Stubbing when an object's constructor builds another object


So I've got some code that, grossly simplified, looks like this:

class B
  def initialize opts
    @opts = opts
  end
end

class A
  def initialize opts
    # defaults etc applied to opts
    @b = B.new opts
  end
end

In other words, when I initialize A with options, it creates a B and passes a modified set of options to it.

I would like to test that B.new gets the correct arguments. Right now, I'm doing it like this, using RSpec/RR:

@b = Object.new
# stub methods on @b here
stub(B).new { |options|
  options[:foo].should == 'whatever'
  @b
}
A.new({:foo => 'whatever'})

But this has two problems.

First, I can't instantiate an actual copy of B with the actual options. If I call B.new inside the block, it calls the stubbed version and loops until the stack pops. I can set @b = B.new before the stubbing, but I don't know the options that will be passed in yet, defeating the point of the test.
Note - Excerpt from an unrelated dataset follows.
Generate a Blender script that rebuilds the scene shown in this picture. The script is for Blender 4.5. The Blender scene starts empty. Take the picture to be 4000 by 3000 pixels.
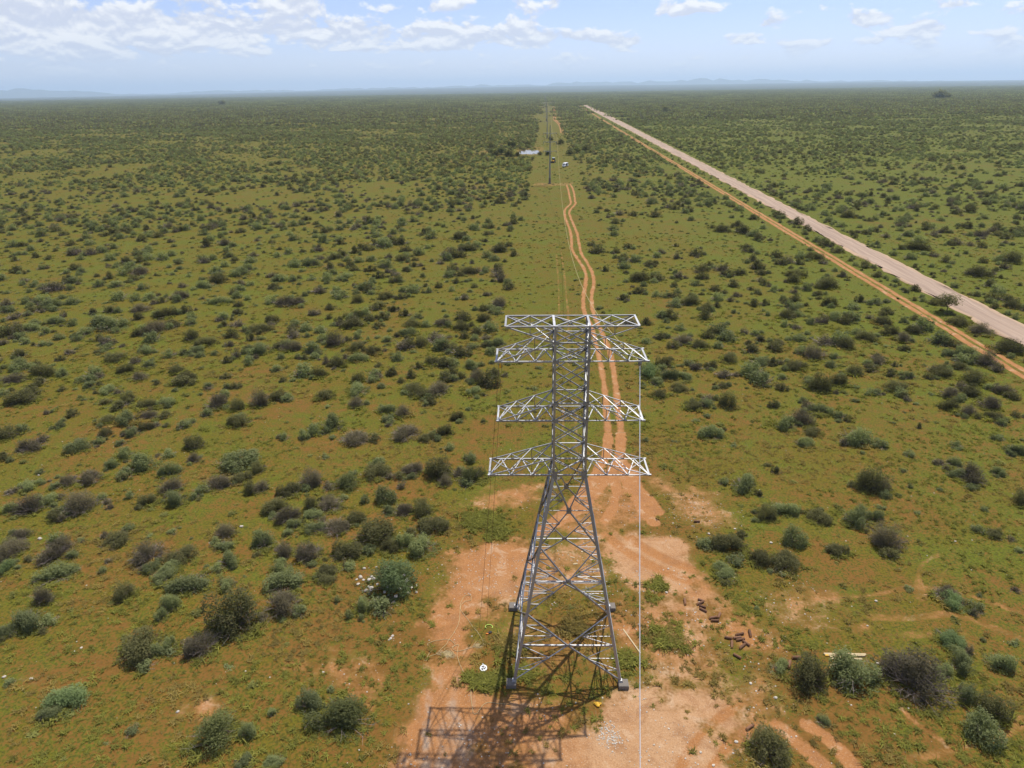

(And before somebody calls me out on it: yes, in strict unit test dogma, a test of A should stub out any methods in B, and needing to stub out a lot means your code is bad in the first place.)

Second, it just feels wrong to put the should in the setup of the test, instead of in a separate it ... do ... end block afterwards. But since I can't create an actual B (see above), I can't really interrogate its post-construction state either.

Any ideas?


Solution

  • You could write something like B.should_receive(:new).with({:foo => 'whatever'}).

    Personally, I avoid stubbing/mocking and would rather test for behavior; the fact that a new B is created with a given set of options is implementation dependent and I wouldn't test that directly.